> **Exercise brief**
Below are some records; reproduce every one of them exactly.

_ _ _ _ _ _ _

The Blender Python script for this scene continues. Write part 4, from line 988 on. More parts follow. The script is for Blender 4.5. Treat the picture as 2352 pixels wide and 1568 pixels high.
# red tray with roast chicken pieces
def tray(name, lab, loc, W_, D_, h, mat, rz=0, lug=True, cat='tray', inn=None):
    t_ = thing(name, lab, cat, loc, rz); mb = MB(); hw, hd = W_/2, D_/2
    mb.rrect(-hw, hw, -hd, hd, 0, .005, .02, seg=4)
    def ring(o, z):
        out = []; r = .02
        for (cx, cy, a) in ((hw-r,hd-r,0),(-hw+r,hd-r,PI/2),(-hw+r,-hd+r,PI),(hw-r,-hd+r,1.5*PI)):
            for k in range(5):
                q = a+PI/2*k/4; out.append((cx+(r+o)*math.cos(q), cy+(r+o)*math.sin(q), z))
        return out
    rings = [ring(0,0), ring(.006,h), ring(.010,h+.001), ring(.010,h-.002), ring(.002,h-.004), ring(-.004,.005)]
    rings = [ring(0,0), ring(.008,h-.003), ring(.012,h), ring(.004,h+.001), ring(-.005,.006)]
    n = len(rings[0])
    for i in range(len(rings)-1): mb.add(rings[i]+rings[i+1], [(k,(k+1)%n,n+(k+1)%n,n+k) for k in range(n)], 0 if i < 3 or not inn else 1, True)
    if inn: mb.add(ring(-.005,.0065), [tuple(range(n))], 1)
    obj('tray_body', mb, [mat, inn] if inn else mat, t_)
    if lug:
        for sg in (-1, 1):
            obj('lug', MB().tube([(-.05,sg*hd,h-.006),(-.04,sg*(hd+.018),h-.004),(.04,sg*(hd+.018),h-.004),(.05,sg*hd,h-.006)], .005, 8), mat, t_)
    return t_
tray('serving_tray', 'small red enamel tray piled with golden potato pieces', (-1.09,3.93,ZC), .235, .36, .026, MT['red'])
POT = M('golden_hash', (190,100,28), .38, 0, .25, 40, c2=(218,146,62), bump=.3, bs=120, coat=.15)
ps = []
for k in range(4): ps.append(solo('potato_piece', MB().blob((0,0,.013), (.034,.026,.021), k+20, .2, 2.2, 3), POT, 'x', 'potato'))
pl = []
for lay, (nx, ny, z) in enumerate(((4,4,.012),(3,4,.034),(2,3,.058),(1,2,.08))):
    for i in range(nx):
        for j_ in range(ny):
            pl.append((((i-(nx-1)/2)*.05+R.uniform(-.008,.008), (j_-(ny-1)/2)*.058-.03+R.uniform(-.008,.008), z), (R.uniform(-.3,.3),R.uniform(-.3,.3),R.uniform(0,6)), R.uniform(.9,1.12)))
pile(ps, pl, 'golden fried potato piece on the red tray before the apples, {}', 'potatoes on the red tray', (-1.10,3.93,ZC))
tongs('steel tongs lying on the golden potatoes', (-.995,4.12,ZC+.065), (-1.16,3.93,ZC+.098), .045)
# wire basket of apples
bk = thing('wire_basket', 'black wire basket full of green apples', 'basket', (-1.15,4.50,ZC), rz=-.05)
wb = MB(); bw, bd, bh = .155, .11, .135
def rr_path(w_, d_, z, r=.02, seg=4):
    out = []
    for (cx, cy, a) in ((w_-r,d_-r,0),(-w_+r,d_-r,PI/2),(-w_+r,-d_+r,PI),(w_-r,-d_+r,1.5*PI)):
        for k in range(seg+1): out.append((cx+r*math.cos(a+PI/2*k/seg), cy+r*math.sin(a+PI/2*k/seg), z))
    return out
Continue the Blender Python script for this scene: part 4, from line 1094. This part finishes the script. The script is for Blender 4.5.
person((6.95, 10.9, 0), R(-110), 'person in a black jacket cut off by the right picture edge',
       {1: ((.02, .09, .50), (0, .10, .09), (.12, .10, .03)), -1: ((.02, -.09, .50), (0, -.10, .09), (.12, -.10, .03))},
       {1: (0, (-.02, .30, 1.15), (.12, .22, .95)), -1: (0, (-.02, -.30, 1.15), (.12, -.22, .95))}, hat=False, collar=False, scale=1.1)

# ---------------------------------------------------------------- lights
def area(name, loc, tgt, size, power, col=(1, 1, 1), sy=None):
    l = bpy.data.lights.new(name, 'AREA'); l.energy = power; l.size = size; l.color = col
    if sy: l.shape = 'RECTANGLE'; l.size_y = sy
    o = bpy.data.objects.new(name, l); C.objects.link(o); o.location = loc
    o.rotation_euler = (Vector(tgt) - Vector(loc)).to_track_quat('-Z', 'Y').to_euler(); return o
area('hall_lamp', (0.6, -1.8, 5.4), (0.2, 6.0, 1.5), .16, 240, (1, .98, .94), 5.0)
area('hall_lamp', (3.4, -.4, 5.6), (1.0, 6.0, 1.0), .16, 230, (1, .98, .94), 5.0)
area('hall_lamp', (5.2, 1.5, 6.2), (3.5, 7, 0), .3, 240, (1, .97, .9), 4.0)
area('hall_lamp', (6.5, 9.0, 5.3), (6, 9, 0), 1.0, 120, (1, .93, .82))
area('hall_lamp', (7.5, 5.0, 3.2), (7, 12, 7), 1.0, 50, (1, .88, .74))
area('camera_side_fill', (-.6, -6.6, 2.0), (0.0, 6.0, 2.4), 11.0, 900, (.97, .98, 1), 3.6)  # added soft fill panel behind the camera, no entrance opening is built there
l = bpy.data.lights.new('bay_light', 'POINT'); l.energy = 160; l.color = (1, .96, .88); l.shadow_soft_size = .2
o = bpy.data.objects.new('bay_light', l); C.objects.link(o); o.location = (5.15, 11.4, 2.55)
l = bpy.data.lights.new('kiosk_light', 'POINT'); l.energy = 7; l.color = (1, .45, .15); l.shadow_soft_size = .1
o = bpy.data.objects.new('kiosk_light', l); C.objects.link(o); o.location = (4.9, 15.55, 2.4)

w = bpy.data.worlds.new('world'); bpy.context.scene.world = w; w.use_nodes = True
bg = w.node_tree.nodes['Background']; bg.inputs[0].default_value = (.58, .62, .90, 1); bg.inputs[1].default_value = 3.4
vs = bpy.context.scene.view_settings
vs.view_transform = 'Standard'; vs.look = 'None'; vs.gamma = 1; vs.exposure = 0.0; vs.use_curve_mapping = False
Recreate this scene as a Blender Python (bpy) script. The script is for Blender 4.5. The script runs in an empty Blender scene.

_ _ _ _ _ _ _

> **Expected answer**
The Blender Python script for this scene continues. Write part 4, from line 988 on. More parts follow. The script is for Blender 4.5. Treat the picture as 2352 pixels wide and 1568 pixels high.
# red tray with roast chicken pieces
def tray(name, lab, loc, W_, D_, h, mat, rz=0, lug=True, cat='tray', inn=None):
    t_ = thing(name, lab, cat, loc, rz); mb = MB(); hw, hd = W_/2, D_/2
    mb.rrect(-hw, hw, -hd, hd, 0, .005, .02, seg=4)
    def ring(o, z):
        out = []; r = .02
        for (cx, cy, a) in ((hw-r,hd-r,0),(-hw+r,hd-r,PI/2),(-hw+r,-hd+r,PI),(hw-r,-hd+r,1.5*PI)):
            for k in range(5):
                q = a+PI/2*k/4; out.append((cx+(r+o)*math.cos(q), cy+(r+o)*math.sin(q), z))
        return out
    rings = [ring(0,0), ring(.006,h), ring(.010,h+.001), ring(.010,h-.002), ring(.002,h-.004), ring(-.004,.005)]
    rings = [ring(0,0), ring(.008,h-.003), ring(.012,h), ring(.004,h+.001), ring(-.005,.006)]
    n = len(rings[0])
    for i in range(len(rings)-1): mb.add(rings[i]+rings[i+1], [(k,(k+1)%n,n+(k+1)%n,n+k) for k in range(n)], 0 if i < 3 or not inn else 1, True)
    if inn: mb.add(ring(-.005,.0065), [tuple(range(n))], 1)
    obj('tray_body', mb, [mat, inn] if inn else mat, t_)
    if lug:
        for sg in (-1, 1):
            obj('lug', MB().tube([(-.05,sg*hd,h-.006),(-.04,sg*(hd+.018),h-.004),(.04,sg*(hd+.018),h-.004),(.05,sg*hd,h-.006)], .005, 8), mat, t_)
    return t_
tray('serving_tray', 'small red enamel tray piled with golden potato pieces', (-1.09,3.93,ZC), .235, .36, .026, MT['red'])
POT = M('golden_hash', (190,100,28), .38, 0, .25, 40, c2=(218,146,62), bump=.3, bs=120, coat=.15)
ps = []
for k in range(4): ps.append(solo('potato_piece', MB().blob((0,0,.013), (.034,.026,.021), k+20, .2, 2.2, 3), POT, 'x', 'potato'))
pl = []
for lay, (nx, ny, z) in enumerate(((4,4,.012),(3,4,.034),(2,3,.058),(1,2,.08))):
    for i in range(nx):
        for j_ in range(ny):
            pl.append((((i-(nx-1)/2)*.05+R.uniform(-.008,.008), (j_-(ny-1)/2)*.058-.03+R.uniform(-.008,.008), z), (R.uniform(-.3,.3),R.uniform(-.3,.3),R.uniform(0,6)), R.uniform(.9,1.12)))
pile(ps, pl, 'golden fried potato piece on the red tray before the apples, {}', 'potatoes on the red tray', (-1.10,3.93,ZC))
tongs('steel tongs lying on the golden potatoes', (-.995,4.12,ZC+.065), (-1.16,3.93,ZC+.098), .045)
# wire basket of apples
bk = thing('wire_basket', 'black wire basket full of green apples', 'basket', (-1.15,4.50,ZC), rz=-.05)
wb = MB(); bw, bd, bh = .155, .11, .135
def rr_path(w_, d_, z, r=.02, seg=4):
    out = []
    for (cx, cy, a) in ((w_-r,d_-r,0),(-w_+r,d_-r,PI/2),(-w_+r,-d_+r,PI),(w_-r,-d_+r,1.5*PI)):
        for k in range(seg+1): out.append((cx+r*math.cos(a+PI/2*k/seg), cy+r*math.sin(a+PI/2*k/seg), z))
    return out
Continue the Blender Python script for this scene: part 4, from line 1094. This part finishes the script. The script is for Blender 4.5.
person((6.95, 10.9, 0), R(-110), 'person in a black jacket cut off by the right picture edge',
       {1: ((.02, .09, .50), (0, .10, .09), (.12, .10, .03)), -1: ((.02, -.09, .50), (0, -.10, .09), (.12, -.10, .03))},
       {1: (0, (-.02, .30, 1.15), (.12, .22, .95)), -1: (0, (-.02, -.30, 1.15), (.12, -.22, .95))}, hat=False, collar=False, scale=1.1)

# ---------------------------------------------------------------- lights
def area(name, loc, tgt, size, power, col=(1, 1, 1), sy=None):
    l = bpy.data.lights.new(name, 'AREA'); l.energy = power; l.size = size; l.color = col
    if sy: l.shape = 'RECTANGLE'; l.size_y = sy
    o = bpy.data.objects.new(name, l); C.objects.link(o); o.location = loc
    o.rotation_euler = (Vector(tgt) - Vector(loc)).to_track_quat('-Z', 'Y').to_euler(); return o
area('hall_lamp', (0.6, -1.8, 5.4), (0.2, 6.0, 1.5), .16, 240, (1, .98, .94), 5.0)
area('hall_lamp', (3.4, -.4, 5.6), (1.0, 6.0, 1.0), .16, 230, (1, .98, .94), 5.0)
area('hall_lamp', (5.2, 1.5, 6.2), (3.5, 7, 0), .3, 240, (1, .97, .9), 4.0)
area('hall_lamp', (6.5, 9.0, 5.3), (6, 9, 0), 1.0, 120, (1, .93, .82))
area('hall_lamp', (7.5, 5.0, 3.2), (7, 12, 7), 1.0, 50, (1, .88, .74))
area('camera_side_fill', (-.6, -6.6, 2.0), (0.0, 6.0, 2.4), 11.0, 900, (.97, .98, 1), 3.6)  # added soft fill panel behind the camera, no entrance opening is built there
l = bpy.data.lights.new('bay_light', 'POINT'); l.energy = 160; l.color = (1, .96, .88); l.shadow_soft_size = .2
o = bpy.data.objects.new('bay_light', l); C.objects.link(o); o.location = (5.15, 11.4, 2.55)
l = bpy.data.lights.new('kiosk_light', 'POINT'); l.energy = 7; l.color = (1, .45, .15); l.shadow_soft_size = .1
o = bpy.data.objects.new('kiosk_light', l); C.objects.link(o); o.location = (4.9, 15.55, 2.4)

w = bpy.data.worlds.new('world'); bpy.context.scene.world = w; w.use_nodes = True
bg = w.node_tree.nodes['Background']; bg.inputs[0].default_value = (.58, .62, .90, 1); bg.inputs[1].default_value = 3.4
vs = bpy.context.scene.view_settings
vs.view_transform = 'Standard'; vs.look = 'None'; vs.gamma = 1; vs.exposure = 0.0; vs.use_curve_mapping = False
Recreate this scene as a Blender Python (bpy) script. The script is for Blender 4.5. The script runs in an empty Blender scene.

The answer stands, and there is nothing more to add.